If you're anything like me, you're very picky about the things you display on the walls of your home. I usually reserve wall space for art that I'm especially fond of, photographs of our family and places I love. I also am not too keen about cluttering every inch of my fridge because frankly, clutter places me in a disagreeable state of mind and clouds my thinking. Overshare maybe? The point is that I like to display pieces I am proud of and that bring a smile to my heart. Here are a few tips for displaying your child's art pieces proudly and intentionally.

Allow the child to 'work' with quality art materials.

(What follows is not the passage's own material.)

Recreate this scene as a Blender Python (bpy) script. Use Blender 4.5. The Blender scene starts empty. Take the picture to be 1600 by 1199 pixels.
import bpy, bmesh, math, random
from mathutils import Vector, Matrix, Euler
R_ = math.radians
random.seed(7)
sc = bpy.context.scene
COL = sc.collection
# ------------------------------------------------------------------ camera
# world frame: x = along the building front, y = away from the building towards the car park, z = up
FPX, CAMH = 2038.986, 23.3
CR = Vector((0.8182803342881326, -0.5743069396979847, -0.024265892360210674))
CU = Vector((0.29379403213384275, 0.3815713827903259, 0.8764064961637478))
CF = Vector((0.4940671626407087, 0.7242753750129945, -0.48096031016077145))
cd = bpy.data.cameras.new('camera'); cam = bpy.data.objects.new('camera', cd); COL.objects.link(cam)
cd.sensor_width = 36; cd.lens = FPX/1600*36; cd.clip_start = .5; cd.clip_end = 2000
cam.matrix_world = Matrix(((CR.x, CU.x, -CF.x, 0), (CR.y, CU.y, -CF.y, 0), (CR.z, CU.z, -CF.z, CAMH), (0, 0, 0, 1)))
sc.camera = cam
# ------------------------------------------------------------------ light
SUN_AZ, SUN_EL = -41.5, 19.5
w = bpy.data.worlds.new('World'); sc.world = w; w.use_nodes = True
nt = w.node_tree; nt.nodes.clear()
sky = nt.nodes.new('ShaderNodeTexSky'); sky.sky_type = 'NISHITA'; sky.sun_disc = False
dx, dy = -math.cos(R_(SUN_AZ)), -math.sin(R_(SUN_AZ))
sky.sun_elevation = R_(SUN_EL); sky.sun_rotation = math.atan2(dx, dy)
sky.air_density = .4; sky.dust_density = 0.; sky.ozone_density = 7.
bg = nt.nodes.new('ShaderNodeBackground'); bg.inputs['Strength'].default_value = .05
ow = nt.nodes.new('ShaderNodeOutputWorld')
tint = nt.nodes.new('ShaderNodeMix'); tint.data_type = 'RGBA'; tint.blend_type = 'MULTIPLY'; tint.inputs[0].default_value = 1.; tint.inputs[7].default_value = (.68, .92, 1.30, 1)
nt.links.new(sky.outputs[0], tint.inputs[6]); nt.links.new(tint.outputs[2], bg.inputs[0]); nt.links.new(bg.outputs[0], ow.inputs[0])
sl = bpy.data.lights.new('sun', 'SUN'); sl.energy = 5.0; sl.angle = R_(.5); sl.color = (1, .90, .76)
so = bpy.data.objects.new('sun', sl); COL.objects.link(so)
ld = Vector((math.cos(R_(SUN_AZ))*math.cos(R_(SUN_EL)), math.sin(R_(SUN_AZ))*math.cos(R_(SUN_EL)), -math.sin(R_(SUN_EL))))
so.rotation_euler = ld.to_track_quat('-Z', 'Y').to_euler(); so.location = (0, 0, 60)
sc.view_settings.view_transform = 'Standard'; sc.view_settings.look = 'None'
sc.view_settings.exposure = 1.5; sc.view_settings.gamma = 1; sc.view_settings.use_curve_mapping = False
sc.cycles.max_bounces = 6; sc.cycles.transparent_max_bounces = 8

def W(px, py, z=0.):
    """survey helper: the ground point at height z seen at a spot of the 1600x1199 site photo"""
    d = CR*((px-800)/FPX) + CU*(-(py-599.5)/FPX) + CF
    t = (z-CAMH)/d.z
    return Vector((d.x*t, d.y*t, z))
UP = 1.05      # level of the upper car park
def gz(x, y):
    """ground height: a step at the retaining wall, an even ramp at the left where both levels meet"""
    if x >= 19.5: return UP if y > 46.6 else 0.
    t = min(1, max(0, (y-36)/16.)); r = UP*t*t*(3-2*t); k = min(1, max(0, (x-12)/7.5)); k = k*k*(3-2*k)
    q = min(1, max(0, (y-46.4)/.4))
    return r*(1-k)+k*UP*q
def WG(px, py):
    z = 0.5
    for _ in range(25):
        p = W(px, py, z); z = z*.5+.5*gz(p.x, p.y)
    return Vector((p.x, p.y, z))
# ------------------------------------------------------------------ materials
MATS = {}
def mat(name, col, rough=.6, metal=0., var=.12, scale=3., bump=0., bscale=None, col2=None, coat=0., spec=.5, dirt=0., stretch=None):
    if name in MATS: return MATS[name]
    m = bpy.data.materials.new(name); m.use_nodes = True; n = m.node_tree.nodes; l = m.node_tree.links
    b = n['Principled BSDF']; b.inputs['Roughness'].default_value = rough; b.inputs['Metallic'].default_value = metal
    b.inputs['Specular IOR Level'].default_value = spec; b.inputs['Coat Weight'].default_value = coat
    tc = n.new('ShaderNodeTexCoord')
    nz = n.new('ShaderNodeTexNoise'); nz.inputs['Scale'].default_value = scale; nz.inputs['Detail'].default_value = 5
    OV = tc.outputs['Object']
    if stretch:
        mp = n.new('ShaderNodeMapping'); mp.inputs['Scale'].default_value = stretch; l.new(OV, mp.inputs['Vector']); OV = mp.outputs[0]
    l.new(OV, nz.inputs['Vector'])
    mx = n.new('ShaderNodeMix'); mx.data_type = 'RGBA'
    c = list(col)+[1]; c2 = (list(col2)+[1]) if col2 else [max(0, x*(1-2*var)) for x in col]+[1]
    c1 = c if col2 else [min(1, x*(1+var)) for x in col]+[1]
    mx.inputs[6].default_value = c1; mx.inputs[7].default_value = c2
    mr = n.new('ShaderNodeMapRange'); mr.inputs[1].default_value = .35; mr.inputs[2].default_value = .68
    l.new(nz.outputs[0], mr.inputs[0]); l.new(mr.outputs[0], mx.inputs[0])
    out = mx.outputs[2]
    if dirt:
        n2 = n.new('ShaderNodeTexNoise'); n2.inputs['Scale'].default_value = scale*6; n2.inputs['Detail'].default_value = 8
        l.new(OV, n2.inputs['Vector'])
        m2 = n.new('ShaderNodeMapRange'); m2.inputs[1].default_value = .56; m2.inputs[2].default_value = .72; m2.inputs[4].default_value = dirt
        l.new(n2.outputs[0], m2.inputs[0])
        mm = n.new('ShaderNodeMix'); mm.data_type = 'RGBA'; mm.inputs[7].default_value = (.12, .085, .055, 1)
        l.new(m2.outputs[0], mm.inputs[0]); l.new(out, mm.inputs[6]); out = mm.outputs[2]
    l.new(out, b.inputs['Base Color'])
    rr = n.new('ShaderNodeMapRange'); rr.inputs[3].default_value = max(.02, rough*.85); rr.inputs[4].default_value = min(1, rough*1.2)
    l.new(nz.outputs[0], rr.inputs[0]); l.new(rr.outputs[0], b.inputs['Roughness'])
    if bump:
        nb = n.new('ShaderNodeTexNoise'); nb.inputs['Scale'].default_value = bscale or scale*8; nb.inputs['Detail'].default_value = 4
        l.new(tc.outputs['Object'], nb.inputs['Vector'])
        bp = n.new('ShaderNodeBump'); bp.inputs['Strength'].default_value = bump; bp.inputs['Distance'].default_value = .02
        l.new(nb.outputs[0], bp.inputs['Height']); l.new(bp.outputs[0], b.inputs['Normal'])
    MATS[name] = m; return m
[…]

I noticed my child enjoyed painting after he brought a beautiful painting from school one day. So I decided to let him play with mama's watercolors at home one afternoon. I showed him how to dip the brush in the water in between color changes and he was completely focused on his art for the next thirty minutes or so. That's a lot of concentration for a 3 year old! Since this was a hit, I went out and bought him a children's watercolor kit. Knowing my little aquarius child, I should've known better. He quickly became frustrated and complained about the brushes "not coloring" and the color "not working". I realized the child watercolor set wasn't allowing him to create his best work, so now he only paints with mama's watercolors. Oh boy!

Don't teach your child art, instead set up a co-working art environment and let them explore beside you.

I use to be an art teacher of sorts during my college years. I even made art my minor and for a time was on track to earn an art education degree. Part of the fun of being a teacher is that you get to be the 'boss' and stand at the front of the classroom while everyone listens and watches you intently right? Not exactly, but we can dream. Actually, I have now come to believe that the best form of instruction is one-on-one and the best way to learn is by exploring for yourself along side a more experienced mentor. So while I worked on my art piece, my son watched me and he curiously explored with his own art piece. Voila!

Now you have beautifully created artwork you can proudly display on your walls with a bit of washi tape.

You have just become your child's art curator and can be so proud of yourself for giving them the freedom and tools to explore art in a meaningful way. Maybe your child is not the watercoloring type, but I believe you can apply these tips at home with any type of art. The key is in the quality of the art materials, whether it be markers, color pencils, clay, paint or paper. Take them on a trip to the art store and find some good tools, then lead them by example. Maybe you're not an art teacher yourself and don't feel very confident. Just give it a try and don't worry about your child thinking your art is less than perfect. Trust me, they'll just be happy to be doing something fun with you.

What is your favorite art activity with the littles?